Events like this can carry urban pollution along with the dust as they
move, a warning that "we are all downwind of someone else's pollution,"
Schnell says.
4
Mississippi flooding
Towns along
the Mississippi River and its tributaries loaded up their levees with sandbags
when melting snow and two heavy rainstorms brought floods to the Midwestern
United States in mid-April. Some 4,400 people were displaced with damages
estimated to cost $13 million. The Mississippi River crested at 22.32 feet
near Davenport, Iowa, on April 23. Flood stage is 15 feet. The highest
level on record is from 1993 when the river reached 22.63 feet.
5
Liquefaction seen after earthquake
This view from NASA’s Shuttle Radar Topography Mission (SRTM) was taken
April 26, three months after the magnitude-7.7 earthquake that struck India.
The region of the epicenter appears in the lower left corner. In the foreground
is the southern Rann of Kachchh, an area of low-lying salt flats that shows
up with various shades of white and blue in this false-color Landsat image.
The gray area in the middle of the image is called the Banni plains.
The darker blue spots and curving lines in the Rann and the Banni plains are features that appeared after the earthquake.
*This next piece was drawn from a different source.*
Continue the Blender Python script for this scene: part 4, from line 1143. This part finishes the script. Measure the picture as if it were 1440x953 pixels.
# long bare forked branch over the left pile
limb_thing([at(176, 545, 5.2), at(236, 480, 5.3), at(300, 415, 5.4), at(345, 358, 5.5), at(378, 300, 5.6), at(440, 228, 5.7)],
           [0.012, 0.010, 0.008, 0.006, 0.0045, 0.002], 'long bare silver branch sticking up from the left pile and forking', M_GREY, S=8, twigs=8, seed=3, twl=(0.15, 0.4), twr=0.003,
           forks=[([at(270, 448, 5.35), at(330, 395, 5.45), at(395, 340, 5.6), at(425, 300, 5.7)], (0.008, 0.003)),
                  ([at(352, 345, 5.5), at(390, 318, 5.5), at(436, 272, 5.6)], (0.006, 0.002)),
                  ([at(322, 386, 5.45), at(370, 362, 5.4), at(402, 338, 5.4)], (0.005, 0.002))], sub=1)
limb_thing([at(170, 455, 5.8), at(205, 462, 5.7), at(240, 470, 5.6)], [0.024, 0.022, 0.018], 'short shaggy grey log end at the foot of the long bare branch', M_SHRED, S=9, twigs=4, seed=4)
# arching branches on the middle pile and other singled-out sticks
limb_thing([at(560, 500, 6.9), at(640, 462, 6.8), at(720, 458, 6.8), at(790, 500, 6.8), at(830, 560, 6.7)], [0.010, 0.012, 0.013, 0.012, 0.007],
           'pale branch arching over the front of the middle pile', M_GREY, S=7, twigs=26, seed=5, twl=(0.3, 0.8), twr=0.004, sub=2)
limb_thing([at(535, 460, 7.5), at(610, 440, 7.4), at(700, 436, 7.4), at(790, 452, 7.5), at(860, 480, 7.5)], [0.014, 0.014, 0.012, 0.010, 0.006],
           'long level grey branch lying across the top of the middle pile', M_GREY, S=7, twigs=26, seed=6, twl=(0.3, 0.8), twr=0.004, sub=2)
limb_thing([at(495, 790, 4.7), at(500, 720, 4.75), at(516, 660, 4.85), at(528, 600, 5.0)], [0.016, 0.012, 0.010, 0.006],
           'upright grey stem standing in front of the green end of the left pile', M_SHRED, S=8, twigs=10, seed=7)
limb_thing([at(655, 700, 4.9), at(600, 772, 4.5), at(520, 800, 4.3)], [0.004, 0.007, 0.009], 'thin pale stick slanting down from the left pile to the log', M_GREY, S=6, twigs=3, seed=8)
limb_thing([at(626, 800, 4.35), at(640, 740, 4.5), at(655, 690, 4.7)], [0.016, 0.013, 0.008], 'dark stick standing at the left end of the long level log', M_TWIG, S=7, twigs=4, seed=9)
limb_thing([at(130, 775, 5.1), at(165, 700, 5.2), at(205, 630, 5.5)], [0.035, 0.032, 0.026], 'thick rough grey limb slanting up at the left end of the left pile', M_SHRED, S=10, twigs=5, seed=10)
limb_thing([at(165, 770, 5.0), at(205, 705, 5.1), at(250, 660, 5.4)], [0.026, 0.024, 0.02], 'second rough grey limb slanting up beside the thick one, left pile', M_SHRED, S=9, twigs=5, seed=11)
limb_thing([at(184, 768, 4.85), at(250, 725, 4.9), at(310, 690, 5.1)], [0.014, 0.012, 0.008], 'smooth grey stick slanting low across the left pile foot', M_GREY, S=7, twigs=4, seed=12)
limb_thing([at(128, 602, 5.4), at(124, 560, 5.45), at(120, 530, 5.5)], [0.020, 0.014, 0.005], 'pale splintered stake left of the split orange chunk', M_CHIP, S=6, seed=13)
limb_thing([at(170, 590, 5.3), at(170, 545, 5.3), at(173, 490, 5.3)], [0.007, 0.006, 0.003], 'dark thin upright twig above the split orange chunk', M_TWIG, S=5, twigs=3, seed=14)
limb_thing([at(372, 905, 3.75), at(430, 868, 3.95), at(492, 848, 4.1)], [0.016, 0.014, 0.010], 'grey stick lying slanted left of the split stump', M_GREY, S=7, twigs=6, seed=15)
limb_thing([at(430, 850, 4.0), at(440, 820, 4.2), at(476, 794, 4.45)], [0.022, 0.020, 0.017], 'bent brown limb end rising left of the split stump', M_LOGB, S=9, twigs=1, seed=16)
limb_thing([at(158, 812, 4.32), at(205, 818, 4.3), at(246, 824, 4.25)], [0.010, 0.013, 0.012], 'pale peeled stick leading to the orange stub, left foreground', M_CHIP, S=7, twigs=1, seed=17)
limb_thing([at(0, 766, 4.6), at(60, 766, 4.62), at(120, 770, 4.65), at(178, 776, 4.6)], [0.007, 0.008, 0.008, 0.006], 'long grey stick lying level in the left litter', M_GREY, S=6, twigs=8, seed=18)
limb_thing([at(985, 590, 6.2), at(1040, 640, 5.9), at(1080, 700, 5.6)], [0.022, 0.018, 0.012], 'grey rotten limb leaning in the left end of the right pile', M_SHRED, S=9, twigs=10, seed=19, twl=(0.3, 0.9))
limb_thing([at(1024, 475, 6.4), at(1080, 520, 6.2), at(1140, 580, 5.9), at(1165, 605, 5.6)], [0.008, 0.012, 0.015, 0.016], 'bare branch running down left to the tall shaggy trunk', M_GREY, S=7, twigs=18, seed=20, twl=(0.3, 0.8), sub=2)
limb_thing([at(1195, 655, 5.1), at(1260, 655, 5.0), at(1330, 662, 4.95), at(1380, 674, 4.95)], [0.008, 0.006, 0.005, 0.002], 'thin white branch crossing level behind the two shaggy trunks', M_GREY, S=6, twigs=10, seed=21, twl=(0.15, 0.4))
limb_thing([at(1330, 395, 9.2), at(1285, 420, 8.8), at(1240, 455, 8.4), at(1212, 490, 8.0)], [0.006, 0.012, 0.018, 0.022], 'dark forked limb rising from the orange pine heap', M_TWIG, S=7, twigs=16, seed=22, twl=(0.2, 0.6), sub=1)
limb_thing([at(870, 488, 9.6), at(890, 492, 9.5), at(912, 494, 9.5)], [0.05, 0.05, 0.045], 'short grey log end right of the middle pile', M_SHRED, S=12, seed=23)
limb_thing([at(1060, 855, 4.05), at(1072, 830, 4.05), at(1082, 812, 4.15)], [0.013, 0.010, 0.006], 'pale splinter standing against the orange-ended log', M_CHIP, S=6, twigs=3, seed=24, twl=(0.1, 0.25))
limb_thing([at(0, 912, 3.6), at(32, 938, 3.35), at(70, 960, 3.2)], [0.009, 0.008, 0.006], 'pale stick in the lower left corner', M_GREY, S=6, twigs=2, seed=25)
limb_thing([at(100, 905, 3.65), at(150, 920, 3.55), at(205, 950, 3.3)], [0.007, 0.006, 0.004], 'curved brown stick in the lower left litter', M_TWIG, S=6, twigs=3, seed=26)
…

Their true colors are shades of white and gray, but the infrared data used in the image gives them a blue or turquoise color. These features are the effects of liquefaction of wet soil, sand and mud layers caused by the shaking of the earthquake. The liquefaction beneath the surface causes water to be squeezed out at the surface, forming mud volcanoes, sand blows and temporary springs. Some of the residents of this dry area hoped they could use the water, but they found that the water was too salty in almost every place it surfaced.
The city of Bhuj appears as a gray area in the upper right of the image.
The red hills in the center of the image are the Has and Karo Hills, which
reach up to 300 meters (900 feet) elevation. Geologists are studying the
folded red sandstone layers that form these hills to determine if they
are related to the blind fault that broke during the earthquake.